Ecologically Barren Animal Welfare Reforms

We must find a way to deepen our empathy and refine our campaigns and communication approaches. As we advocate for the end of animal agriculture and the entirety of carnism, we must respond as we would if these individuals from other species were from our immediate family. Their ability to suffer as we do demands the golden rule. That is the unchangeable sun in the sky. If we lose sight of that…. then we are lost.

     That we both failed and succeeded in past species rights and environmental campaigns reflects there are numerous peer-reviewed studies that clearly demonstrate how humans variably receive and act or do not act on information. We must understand and implement this knowledge in our communications with non-vegans and non-vegan environmentalists, among others. However, we also must not make this mistake: If we limit ourselves to the limitations we find today in people who are resisting change, we will end up forever trying to tweak animal agriculture, for instance, with welfare reforms instead of abolishing it. We need to find more effective ways to achieve abolition. Fortunately, human behavioral responses to compelling circumstances are not set in stone.

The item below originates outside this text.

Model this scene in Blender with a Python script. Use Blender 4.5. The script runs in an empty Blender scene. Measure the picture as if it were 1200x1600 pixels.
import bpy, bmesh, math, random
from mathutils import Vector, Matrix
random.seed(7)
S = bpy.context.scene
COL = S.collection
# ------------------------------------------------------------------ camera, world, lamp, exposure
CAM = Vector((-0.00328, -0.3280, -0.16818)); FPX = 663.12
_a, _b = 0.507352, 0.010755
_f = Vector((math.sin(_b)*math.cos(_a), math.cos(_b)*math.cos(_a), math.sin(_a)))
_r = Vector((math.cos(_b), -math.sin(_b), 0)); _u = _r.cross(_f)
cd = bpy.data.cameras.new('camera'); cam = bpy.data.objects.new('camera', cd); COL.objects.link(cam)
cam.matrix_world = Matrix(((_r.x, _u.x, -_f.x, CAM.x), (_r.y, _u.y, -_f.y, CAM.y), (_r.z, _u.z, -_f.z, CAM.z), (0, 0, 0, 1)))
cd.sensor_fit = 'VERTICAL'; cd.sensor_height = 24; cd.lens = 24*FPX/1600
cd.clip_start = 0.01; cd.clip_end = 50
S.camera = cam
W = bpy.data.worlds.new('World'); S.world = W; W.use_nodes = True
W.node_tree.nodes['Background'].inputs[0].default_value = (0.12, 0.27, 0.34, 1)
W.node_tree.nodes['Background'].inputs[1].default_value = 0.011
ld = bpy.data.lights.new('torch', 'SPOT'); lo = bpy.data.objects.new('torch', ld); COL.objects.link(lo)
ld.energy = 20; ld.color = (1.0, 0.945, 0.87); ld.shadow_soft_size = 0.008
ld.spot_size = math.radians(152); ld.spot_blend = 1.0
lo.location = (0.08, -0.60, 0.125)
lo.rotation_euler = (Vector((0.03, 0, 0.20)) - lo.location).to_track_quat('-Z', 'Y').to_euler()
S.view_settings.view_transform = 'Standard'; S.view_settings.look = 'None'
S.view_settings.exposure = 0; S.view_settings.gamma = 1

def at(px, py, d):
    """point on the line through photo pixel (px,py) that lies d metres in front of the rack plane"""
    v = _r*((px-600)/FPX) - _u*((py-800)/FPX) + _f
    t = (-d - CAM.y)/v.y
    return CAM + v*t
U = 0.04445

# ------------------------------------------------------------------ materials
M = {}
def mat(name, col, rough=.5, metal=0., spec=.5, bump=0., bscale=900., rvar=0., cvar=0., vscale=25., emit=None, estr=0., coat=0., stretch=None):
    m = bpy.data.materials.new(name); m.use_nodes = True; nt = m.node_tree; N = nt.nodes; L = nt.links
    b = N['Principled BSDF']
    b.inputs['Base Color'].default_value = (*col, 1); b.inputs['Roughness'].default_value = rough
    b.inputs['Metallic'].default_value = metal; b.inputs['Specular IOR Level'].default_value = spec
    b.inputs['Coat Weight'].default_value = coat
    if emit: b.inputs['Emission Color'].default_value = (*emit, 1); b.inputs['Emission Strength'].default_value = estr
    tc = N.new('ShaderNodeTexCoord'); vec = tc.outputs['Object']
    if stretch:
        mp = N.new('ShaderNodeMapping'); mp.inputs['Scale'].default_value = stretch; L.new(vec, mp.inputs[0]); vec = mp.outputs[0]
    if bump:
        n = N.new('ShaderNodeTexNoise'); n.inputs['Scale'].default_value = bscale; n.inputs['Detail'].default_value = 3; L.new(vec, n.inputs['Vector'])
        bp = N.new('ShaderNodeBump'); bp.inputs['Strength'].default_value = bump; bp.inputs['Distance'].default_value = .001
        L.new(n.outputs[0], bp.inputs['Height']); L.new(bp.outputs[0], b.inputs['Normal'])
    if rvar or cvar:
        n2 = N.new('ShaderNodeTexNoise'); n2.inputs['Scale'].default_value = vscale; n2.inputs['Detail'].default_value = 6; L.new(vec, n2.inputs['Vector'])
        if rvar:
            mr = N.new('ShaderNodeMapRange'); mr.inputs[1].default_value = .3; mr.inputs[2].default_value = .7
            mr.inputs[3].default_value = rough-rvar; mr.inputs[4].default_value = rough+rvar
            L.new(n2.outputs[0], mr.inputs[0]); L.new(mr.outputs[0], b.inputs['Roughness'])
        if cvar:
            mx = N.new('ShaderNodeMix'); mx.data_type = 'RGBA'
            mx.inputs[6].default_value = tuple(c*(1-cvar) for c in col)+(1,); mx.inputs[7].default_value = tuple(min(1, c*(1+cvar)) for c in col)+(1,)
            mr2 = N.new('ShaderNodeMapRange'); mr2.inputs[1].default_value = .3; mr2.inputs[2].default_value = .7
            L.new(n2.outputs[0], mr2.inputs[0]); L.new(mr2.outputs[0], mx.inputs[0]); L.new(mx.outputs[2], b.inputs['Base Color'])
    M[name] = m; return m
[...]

     Our external environments (ecosystems) and human consciousness are changing rapidly. We are in a head-on collision course with rock-solid evidence that we need to change our human ecology—our multiple behaviors that include dietary change. Climate change, acidic oceans, and the accelerating loss of biodiversity are threats to everyone. Animal agriculture is responsible for much of it. If we are to survive, we must adapt and to adapt we must change our behaviors. Oddly, this bodes well for a veganic (vegan organic) new human ecology because resistance to change will shrivel in proportion to the external dangers we face.

     If we can’t be moved quickly by the suffering of individuals from other species, perhaps our self-interest will be the self-compassion that lifts the lives of farmed animals out of animal agriculture. We already should be planning our abolitionist campaigns in anticipation of how much a deteriorating biosphere will motivate people to be more open to our messages. This requires us to approach abolitionism from a more biocentric platform; we are part of biodiversity, one species among many that need healthy ecosystems to not just survive, but also to avoid suffering. This is different than the anthropocentric (human-centered worldview) strategies we see coming from the largest organizations pushing animal welfare reforms. They apparently believe we have the time and right to create change slowly. They are stuck in the illusion that incremental welfare reforms are the practical and easier pathways workable with today’s human inflexibility. Though understandable, there’s one thing to never forget: Inflexibility is non-adaptive in a fast changing world. It leads directly to suffering and death that includes humanity. Can you see how this fatal foolishness is an asset for our abolitionist platform? Since animal welfare reforms leave both the cruelty and ecological destruction of animal agriculture intact, they are non-adaptive to today’s ecosystems. Animal welfare reforms are an ecologically indefensible position…and not survivable. 

     Species rightists must become deeper than deep ecologists and environmentalists must become veganic new human ecology advocates who don’t pee in their pants when addressing the human overpopulation debacle. We can do better than what is being done at this stage of human/other species relationships than modernizing the animal agriculture industry. We can do better than subsidize the killing of pigs and supporting retailers who will not change their animal agriculture business model in any reader’s lifetime. I will keep posting about this issue here as I do in my book to remind everyone that our comprehensive strategy has to be a reformation of our human ecologies. There are practices and human behaviors that must stop. What I ask at this point is that no one automatically accepts that what we’ve tried in the past, and the current incremental welfare strategies adopted by national organizations today, are the only paths to the future.